Comment: Re:File this under (Score 1) 241
While the BES platform is nominally secure, I'm intrigued by one "interesting" fact about the design of the message routing system.
You see, although each organisation can run their own BES server in their own datacenter, all data packets sent from a Blackberry handset to their BES have to be routed through Blackberry's own routing infrastructure. Even if you're inside your own corporate LAN, sending an email to your own corporate Outlook server through your own corporate BES server. Your packets can't just go straight to your BES box - no, they have to go out through your firewall, all the way to the nearest Blackberry routing hub, back in through your firewall, and into your BES and from there to your mail server. Every. Single. Packet.
And while they're going through that Blackberry routing hub that you don't control, there could be any number of processes being performed on those packets. The skeptical might think that this infrastructure was set up precisely to facilitate massive eavesdropping by a company that has very close ties to the American military-industrial complex. (For example, by being one of the few smartphone companies able to get White House clearance).
By contrast, as I understand it, Microsoft smarphones of the mid-2000s era just sent packets dumbly to the nearest Outlook server, which meant that they didn't ever leave your organisational firewall.

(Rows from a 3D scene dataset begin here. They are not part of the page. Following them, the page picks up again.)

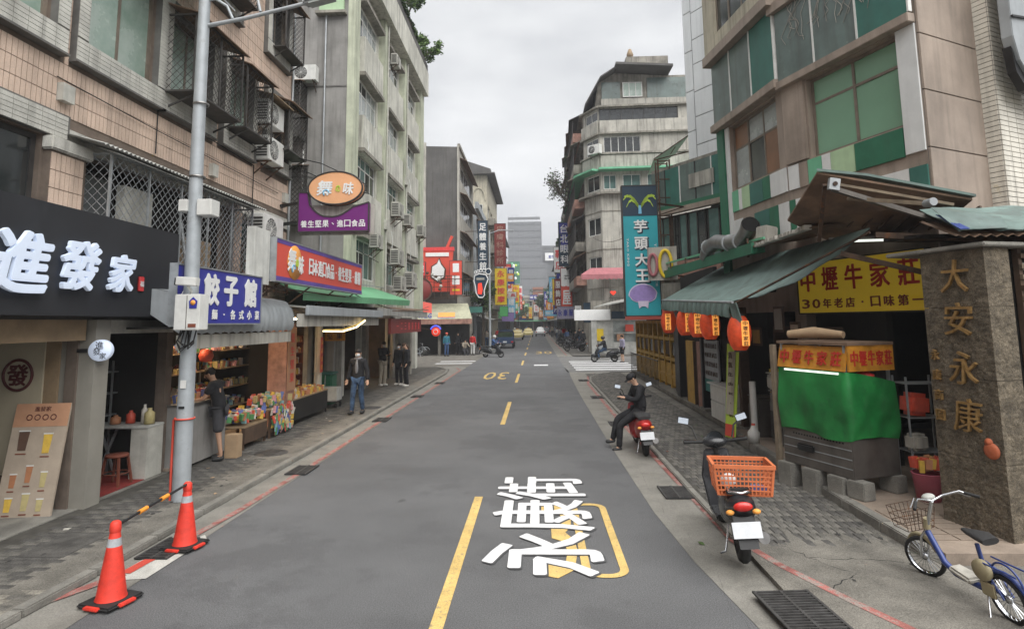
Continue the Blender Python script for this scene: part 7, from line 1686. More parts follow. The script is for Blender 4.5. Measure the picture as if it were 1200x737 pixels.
# ================================================================ people
def skin_mesh(name, pts, edges, radii, root=0, sub=2):
    """one continuous surface grown round a skeleton"""
    me = bpy.data.meshes.new(name); me.from_pydata([tuple(p) for p in pts], edges, []); o = bpy.data.objects.new(name, me)
    m = o.modifiers.new('skin', 'SKIN'); m.use_smooth_shade = True
    if not me.skin_vertices: 
        me.skin_vertices.new()
    for i, r_ in enumerate(radii):
        sv = me.skin_vertices[0].data[i]; sv.radius = (r_, r_) if not hasattr(r_, '__len__') else r_; sv.use_root = (i == root)
    s = o.modifiers.new('sub', 'SUBSURF'); s.levels = s.render_levels = sub
    out = to_mesh(o); out.name = name
    bpy.data.objects.remove(o); bpy.data.meshes.remove(me)
    out.polygons.foreach_set('use_smooth', [True]*len(out.polygons)); return out
def V(*a): return Vector(a)
def person(label, loc, rz, J=None, group=None, top='cloth_black', sleeves='long', legs='jeans', shorts=False, shoes='shoe_black', skin='skin', hair='hair', long_hair=False, mask=False, inner=None, coat=0., cap=None, h=1.70, simple=False, hood=None, helmet=None):
    """person facing local -y. J overrides joints (metres, for a 1.70 m body)"""
    j = dict(pel=V(0,0,.94), wai=V(0,.0,1.10), che=V(0,.0,1.30), nck=V(0,.01,1.455), hd0=V(0,-.01,1.51), hd=V(0,-.02,1.59),
             sl=V(-.165,.0,1.40), sr=V(.165,.0,1.40), el=V(-.22,.03,1.13), er=V(.22,.03,1.13), wl=V(-.235,-.06,.90), wr=V(.235,-.06,.90),
             hl=V(-.085,0,.90), hr=V(.085,0,.90), kl=V(-.10,-.02,.50), kr=V(.10,-.02,.50), al=V(-.105,.02,.09), ar=V(.105,.02,.09), tl=V(-.12,-.13,.035), tr=V(.12,-.13,.035))
    if J: j.update(J)
    t = thing('person', label, 'person', loc, rz, group); t.scale = (h/1.70,)*3
    # body: one skinned surface, with hands of five fingers
    P, E, Rr = [], [], []
    def add(p, r_, frm=None):
        P.append(p); Rr.append(r_)
        if frm is not None: E.append((frm, len(P)-1))
        return len(P)-1
    pe = add(j['pel'], (.13,.10)); wa = add(j['wai'], (.118,.088), pe); ch = add(j['che'], (.145,.10), wa); nk = add(j['nck'], .052, ch); h0 = add(j['hd0'], (.060,.062), nk); hm = add(j['hd'], (.074,.088), h0); ht = add(j['hd']+(j['hd']-j['hd0']).normalized()*.085, (.055,.068), hm)
    for s in 'lr':
        sh = add(j['s'+s], .055, ch); e = add(j['e'+s], .040, sh); w_ = add(j['w'+s], .027, e)
        d = (j['w'+s]-j['e'+s]).normalized(); pm = add(j['w'+s]+d*.06, (.036,.02), w_)
        side = d.cross(V(0,0,1) if abs(d.z) < .8 else V(0,1,0)).normalized()
        if not simple:
            curl = V(0,-1,0)-d*d.dot(V(0,-1,0)); curl = curl.normalized() if curl.length > .1 else V(0,0,-1)
            for k, ln in enumerate((.062,.072,.068,.052)):
                b0 = j['w'+s]+d*.085+side*(k-1.5)*.018; m1 = add(b0, .0095, pm); m2 = add(b0+d*ln*.55+curl*.008, .0085, m1); add(b0+d*ln*.9+curl*.03, .007, m2)
            th = add(j['w'+s]+d*.035-side*.038+curl*.01, .011, w_); add(j['w'+s]+d*.08-side*.05+curl*.025, .009, th)
        hp = add(j['h'+s], (.085,.085), pe); kn = add(j['k'+s], .052, hp); an = add(j['a'+s], .034, kn); add(j['a'+s].lerp(j['t'+s], .5), (.022,.018), an)
    put('body', skin_mesh('body', P, E, Rr, 0, 1 if simple else 2), skin, t)
    hd = j['hd']; up = (j['hd']-j['hd0']).normalized(); fwd = V(*j.get('face', (0,-1,0))).normalized(); fwd = (fwd-up*fwd.dot(up)).normalized(); rt = up.cross(fwd)
    M3 = Matrix((rt, fwd, up)).transposed()
    def onhead(mb): mb.v = [tuple(hd+M3@Vector(v)) for v in mb.v]; return mb
    if not simple:
        onhead(MB().tube([(0,.082,.035),(0,.108,-.005),(0,.088,-.018)], [.008,.013,.009], 6)).build('nose', skin, t)
        for s in (-1, 1):
            onhead(MB().ball((s*.03,.082,.022), (.013,.007,.006), 8, 6)).build('eye', 'hair', t); onhead(MB().ball((s*.078,-.005,.0), (.010,.02,.03), 8, 6)).build('ear', skin, t)
        if not mask: onhead(MB().ball((0,.084,-.042), (.024,.007,.006), 8, 6)).build('mouth', 'wood_pink', t)
    if mask: onhead(MB().ball((0,.045,-.030), (.066,.058,.052), 12, 8)).build('mask', 'mask_cloth', t)
    if hair and not helmet:
        mb = MB(); mb.ball((0,-.022,.040), (.088,.098,.092), 16, 10)
        mb.v = [(x, y if z > .02 or y < .0 else y*.5, z) for x, y, z in mb.v]
        if long_hair: mb.ball((0,-.055,-.06), (.085,.055,.15), 12, 8)
        onhead(mb).build('hair', hair, t)
    if cap: onhead(MB().ball((0,-.005,.062), (.094,.104,.070), 16, 8)).build('cap', cap, t); onhead(MB().slab([(-.06,.07,.045),(.06,.07,.045),(.045,.16,.035),(-.045,.16,.035)], (0,0,.012))).build('cap_peak', cap, t)
    if helmet: onhead(MB().ball((0,-.01,.045), (.125,.14,.115), 16, 10)).build('helmet', helmet, t)
    # clothes
    g = .022; P, E, Rr = [], [], []
    zb = j['pel']+(j['pel']-j['wai'])*(.7+coat)
    pe = add(zb, (.185+.02*(coat > 0), .145+.02*(coat > 0))); wa = add(j['wai'], (.165,.130), pe); ch = add(j['che'], (.185,.138), wa); c2 = add(j['che'].lerp(j['nck'], .5), (.165,.135), ch); nk = add(j['nck']-V(0,0,.01), (.088,.085), c2); ch = c2
    for s in 'lr':
        sh = add(j['s'+s], .084, ch)
        if sleeves == 'long': e = add(j['e'+s], .064, sh); add(j['w'+s]+(j['w'+s]-j['e'+s])*.05, .050, e)
        else: add(j['s'+s].lerp(j['e'+s], .72), .075, sh)
    put('top', skin_mesh('top', P, E, Rr, 0, 2 if not simple else 1), top, t)
    if inner: 
        c0 = (j['che']+j['wai'])/2; MB().ball((c0.x, c0.y-.072, c0.z+.02), (.065,.065,.23), 12, 10).build('inner_shirt', inner, t)
    if hood:
        MB().torus((j['nck'].x, j['nck'].y, j['nck'].z), .085, .035, 'z', 16, 8, sc=(1,.9)).build('hood', hood, t)
    P, E, Rr = [], [], []
    pe = add(j['pel'], (.142,.112))
    for s in 'lr':
        hp = add(j['h'+s], (.098,.10), pe)
        if shorts: add(j['h'+s].lerp(j['k'+s], 1.02), .098, hp)
        else: kn = add(j['k'+s], .074, hp); add(j['k'+s].lerp(j['a'+s], 1.06), .062, kn)
    put('trousers' if not shorts else 'shorts', skin_mesh('trousers', P, E, Rr, 0, 2 if not simple else 1), legs, t)
    for s in 'lr':
        a, q = j['a'+s], j['t'+s]; d = (q-a); d.z = 0; d = d.normalized() if d.length > .01 else V(0,-1,0)
        P = [a+V(0,0,.0), a+V(0,0,-.045)-d*.03, a.lerp(q, .6)+V(0,0,-.012), q+d*.02]
        put('shoe', skin_mesh('shoe', P, [(0,1),(1,2),(2,3)], [(.058,.058),(.062,.058),(.066,.050),(.056,.040)], 0, 1), shoes, t)
    return t
# man at the counter
person('man in black T-shirt and dark shorts leaning on the shop counter, seen from behind', (-5.80, 10.78, .055), R(-78), dict(
    che=V(0,-.06,1.29), wai=V(0,-.01,1.09), nck=V(0,-.12,1.44), hd0=V(0,-.15,1.49), hd=V(0,-.19,1.56), sl=V(-.17,-.08,1.38), sr=V(.17,-.08,1.38),
    el=V(-.20,-.22,1.13), er=V(.20,-.22,1.13), wl=V(-.13,-.43,1.10), wr=V(.13,-.43,1.10), kr=V(.10,.03,.50), ar=V(.11,.10,.09), tr=V(.12,-.05,.035)), top='cloth_black', sleeves='short', legs='cloth_darkgrey', shorts=True, shoes='shoe_black', skin='skin_tan', h=1.66)
person('man in open black jacket, grey hoodie and blue jeans walking toward the camera, face masked', (-4.85, 16.1, .055), R(-6), dict(
    kl=V(-.10,-.10,.51), al=V(-.11,-.12,.10), tl=V(-.13,-.28,.06), kr=V(.09,.0,.50), ar=V(.10,.12,.10), tr=V(.11,-.03,.04), el=V(-.25,.04,1.13), er=V(.25,.02,1.13), wl=V(-.28,-.04,.90), wr=V(.29,-.06,.90)), top='cloth_black', inner='cloth_grey', legs='jeans', mask=True, hood='cloth_grey', h=1.72)
person('person in black jacket and beige trousers looking at a phone outside the maroon-signed shop', (-6.05, 23.3, .055), R(55), dict(
    er=V(.21,-.08,1.15), wr=V(.08,-.30,1.22), el=V(-.21,-.08,1.15), wl=V(-.08,-.28,1.18), hd=V(0,-.045,1.58)), legs='cloth_beige', shoes='shoe_white', mask=True, h=1.72)
person('left one of two people in long black coats standing together, white mask', (-5.45, 23.5, .055), R(-20), dict(kl=V(-.09,-.02,.5)), coat=1.3, legs='cloth_black', mask=True, long_hair=True, shoes='shoe_white', h=1.62)
person('right one of two people in black, brown hair, head bent toward the other', (-5.05, 23.0, .055), R(-60), dict(hd=V(-.03,-.06,1.575)), coat=.6, legs='cloth_black', hair='hair_brown', long_hair=True, shoes='shoe_white', h=1.66)
SIT = dict(pel=V(0,.06,.80), wai=V(0,.09,.95), che=V(0,.05,1.16), nck=V(0,-.01,1.31), hd0=V(0,-.04,1.36), hd=V(0,-.09,1.43), sl=V(-.165,.03,1.25), sr=V(.165,.03,1.25),
    el=V(-.22,-.08,1.02), er=V(.22,-.08,1.02), wl=V(-.07,-.28,1.06), wr=V(.07,-.28,1.06), hl=V(-.09,.0,.78), hr=V(.09,.0,.78))
person('man in black cap and jacket sitting sideways on a parked scooter looking at his phone', (1.96, 11.95, -.03), R(-78), dict(SIT, kl=V(-.12,-.40,.62), al=V(-.14,-.50,.20), tl=V(-.17,-.64,.15), kr=V(.10,-.42,.52), ar=V(.12,-.46,.09), tr=V(.14,-.60,.035)), legs='cloth_black', cap='cloth_black', mask=False, h=1.60)
tag(MB().xbox((0,0,0), (.08,.01,.15), (R(30),0,0)).build('phone', 'black_plastic', None, (1.66,11.92,1.0), (0,0,R(-78))), 'dark phone held by the man sitting on the scooter', 'phone')
# farther people
RID = dict(pel=V(0,.05,.78), wai=V(0,.06,.94), che=V(0,.0,1.15), nck=V(0,-.04,1.30), hd0=V(0,-.05,1.35), hd=V(0,-.07,1.42), sl=V(-.165,-.01,1.24), sr=V(.165,-.01,1.24),
    el=V(-.23,-.20,1.05), er=V(.23,-.20,1.05), wl=V(-.24,-.42,1.0), wr=V(.24,-.42,1.0), hl=V(-.09,.0,.77), hr=V(.09,.0,.77), kl=V(-.13,-.38,.62), kr=V(.13,-.38,.62), al=V(-.13,-.35,.28), ar=V(.13,-.35,.28), tl=V(-.13,-.50,.24), tr=V(.13,-.50,.24))
person('person in dark clothes sitting on the scooter by the crosswalk on the right', (4.15, 36.6, 0), R(-90), RID, simple=True, legs='jeans', helmet='scooter_black')
person('woman in lavender top standing behind the scooter at the crosswalk', (5.15, 36.0, .0), R(-70), top='cloth_lav', legs='cloth_black', shorts=True, simple=True, h=1.62)
person('scooter rider in dark blue with pale helmet turning across the street on the left', (-3.05, 42.6, 0), R(68), RID, simple=True, top='cloth_blue', legs='cloth_black', helmet='box_white')
person('person in teal clothes and red cap standing in front of the corner snack shop', (-6.75, 44.6, .0), R(30), simple=True, top='cloth_teal', legs='cloth_blue', cap='packet_red', h=1.75)
person('person in red jacket and pale jeans standing near the lamp pole on the left corner', (-4.9, 45.8, .0), R(160), simple=True, top='cloth_red', legs='cloth_white', h=1.65)
person('tall dark figure standing in the doorway of the corner snack shop', (-6.1, 46.3, .0), R(5), simple=True, top='cloth_black', legs='cloth_black', h=1.75)
person('small seated figure in brown beside the snack shop doorway', (-5.5, 45.9, -.32), R(20), RID, simple=True, top='cloth_beige', legs='cloth_darkgrey')
for k, (x, y, r_, tp, lg, lb) in enumerate((
    (3.55, 54.0, 20, 'cloth_black','cloth_black','person in black walking on the right pavement, nearest of the distant walkers'),
    (3.95, 50.5, 160, 'cloth_darkgrey','cloth_black','dark figure standing by the parked scooters on the right'),
    (4.1, 56.5, 30, 'cloth_black','jeans','person in black top and jeans close to the shops on the right'),
    (3.2, 62, 10, 'cloth_blue','cloth_black','blue-topped walker in the middle of the distant right pavement'),
    (2.8, 70, 180, 'cloth_grey','cloth_black','grey-topped walker at the kerb in the distance on the right'),
    (3.5, 74, 0, 'cloth_red','jeans','red-topped walker far along the right pavement'),
    (3.0, 84, 0, 'cloth_white','jeans','white-topped walker far along the right pavement'),
    (3.7, 88, 170, 'cloth_black','cloth_black','black-clad walker far along the right pavement near the houses'),
    (2.6, 96, 0, 'cloth_beige','cloth_black','beige-topped walker beside the distant white car'),
    (3.1, 106, 180, 'cloth_teal','cloth_black','teal-topped walker farthest along the right pavement'),
    (-5.0, 60, 0, 'cloth_beige','jeans','person in beige by the parked blue truck on the left'),
    (-5.2, 66, 180, 'cloth_black','cloth_black','person in black on the distant left pavement'),
    (-4.9, 75, 0, 'cloth_red','cloth_black','person in red on the distant left pavement'))):
    person(lb, (x, y, .05), R(r_), simple=True, top=tp, legs=lg, group='people walking far down the street', h=1.6+.1*(k % 3))

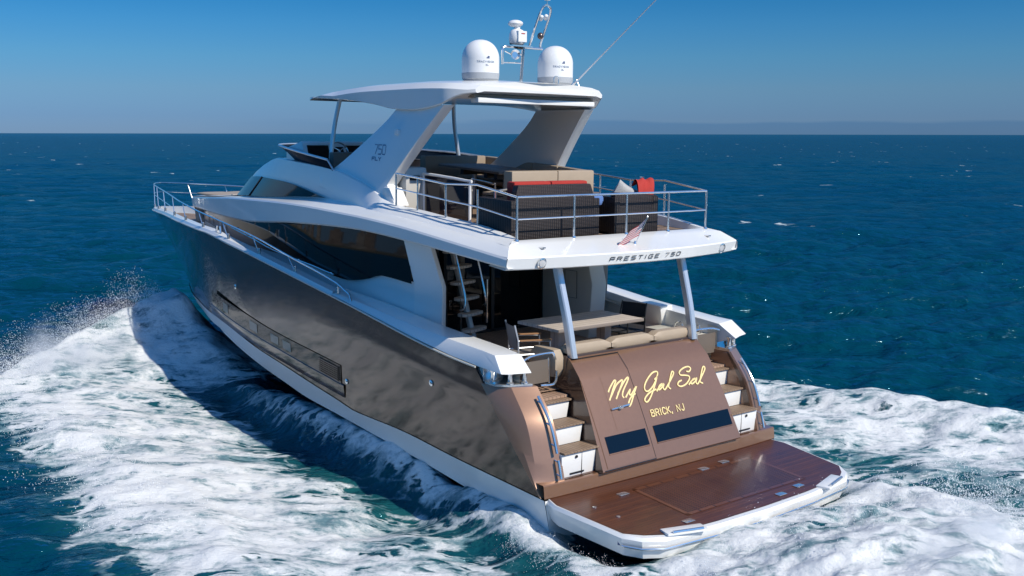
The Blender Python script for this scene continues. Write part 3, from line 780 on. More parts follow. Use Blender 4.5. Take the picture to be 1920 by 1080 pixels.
# hardtop
hw_ = pch([3.05, 3.15, 3.7, 4.5, 5.5, 7, 8.1, 8.5, 8.72], [1.38, 1.46, 1.70, 1.76, 1.75, 1.66, 1.56, 1.49, 1.40])
lip = pch([3.05, 3.3, 3.7, 4.4, 5.05, 5.7, 6.5, 7.5, 8.72], [5.60, 5.57, 5.42, 5.345, 5.37, 5.46, 5.54, 5.60, 5.66])
tp = pch([3.05, 3.5, 4.5, 6, 7.5, 8.72], [5.80, 5.84, 5.86, 5.86, 5.81, 5.71])
m = MB(); rows = []
for x in np.linspace(3.05, 8.72, 50):
    w_, l_, t_ = float(hw_(x)), float(lip(x)), float(tp(x)); g = max(l_ + .03, 5.52 if x < 8.2 else 5.62)
    xo = x + .35 * max(0, (x - 7.6) / 1.12) ** 2 * 0
    half = [(0, t_), (.45, t_ - .004), (.8, t_ - .035), (.94, t_ - .075), (1.0, min(t_ - .10, max(l_ + .06, t_ - .17))), (.995, l_ + .012), (.975, l_), (.88, min(g, l_ + .06)), (.8, g), (0, g)]
    full = [(w_ * k, z) for k, z in half] + [(-w_ * k, z) for k, z in half[::-1][1:-1]]
    row = [(xo + .10 * (y / w_) ** 2 * max(0, 1 - (x - 3.05) / .9) ** 2 + .35 * max(0, (x - 7.2) / 1.5) * (1 - (y / w_) ** 2), y, z) for y, z in full]
    rows.append(row)
m.grid(rows, close_v=True); m.poly(rows[0]); m.poly(rows[-1][::-1])
ht = m.build('hardtop', 'white', Y, smooth=30)
m = MB(); m.box(3.22, 3.42, -1.27, 1.27, 5.455, 5.535); m.build('awning_case', 'white', Y, bevel=.012)
m = MB(); m.box(3.30, 3.46, -1.30, 1.30, 5.54, 5.585); m.build('awning_slot', 'taupe', Y)
for sg in (1, -1):
    m = MB(); m.tube(spline([(7.60, 1.33 * sg, 5.64), (7.68, 1.42 * sg, 5.1), (7.66, 1.52 * sg, 4.45), (7.6, 1.55 * sg, 3.7)], 5), .042, 10); m.build('hardtop_pole', 'brushed', Y)
# radomes
for sg in (1, -1):
    c = (3.77, .82 * sg, 0)
    m = MB(); m.lathe([(.24, 5.80), (.27, 5.83), (.305, 5.86), (.315, 5.93), (.315, 5.955)], c, 36); base = m.build('radome_base', 'dome_base', Y, smooth=30)
    m = MB(); prof = [(.312, 5.956), (.312, 6.19)] + [(.312 * math.cos(a) ** .92, 6.19 + .315 * math.sin(a)) for a in np.linspace(.1, 1.56, 12)]
    m.lathe(prof, c, 40); rd = m.build('radome', 'dome', base, smooth=50)
    th0 = math.radians(163)
    cyl = lambda a, h: (c[0] + .3155 * math.cos(th0 + a / .315), c[1] + .3155 * math.sin(th0 + a / .315), 6.06 + h)
    st, wd = text_strokes('TRACVISION', .028, .024, .011)
    m = MB(); ribbons(m, st, lambda a, h: cyl(a - .17, h + .055), .0055); m.build('lettering', 'letter_blue', rd, smooth=0, fix=False)
    m = MB(); ribbons(m, [[(0, .0), (.045, 0)], [(.0, .018), (.03, .018)]], lambda a, h: cyl(a - .02, h + .005), .006)
    ribbons(m, [[(.0, .0), (.04, 0)]], lambda a, h: cyl(a + .0, h + .13), .016)
    ribbons(m, [[(.02, .022), (.04, .022)]], lambda a, h: cyl(a + .0, h + .13), .016); m.build('mark', 'logo_blue', rd, smooth=0, fix=False)
m = MB(); m.tube(spline([(3.45, -.52, 5.83), (3.45, -.52, 5.93), (3.45, -.57, 5.96), (3.45, -.62, 5.93), (3.45, -.62, 5.83)], 4), .009, 6); m.build('lift_ring', 'steel', Y)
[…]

Of course those Blackberry packets are encrypted on the handset before they hit the external Blackberry router that you can't see or control. Well, that's what Blackberry say, at least. The encryption is done in binary software on the device and there's no way for the user to check whether or not the encryption is fully compliant and contains no back doors. But they say it's encrypted and that they can't break it and that there are no secret proprietary backdoors in the secret proprietary code they install on all your device. So it must be secure.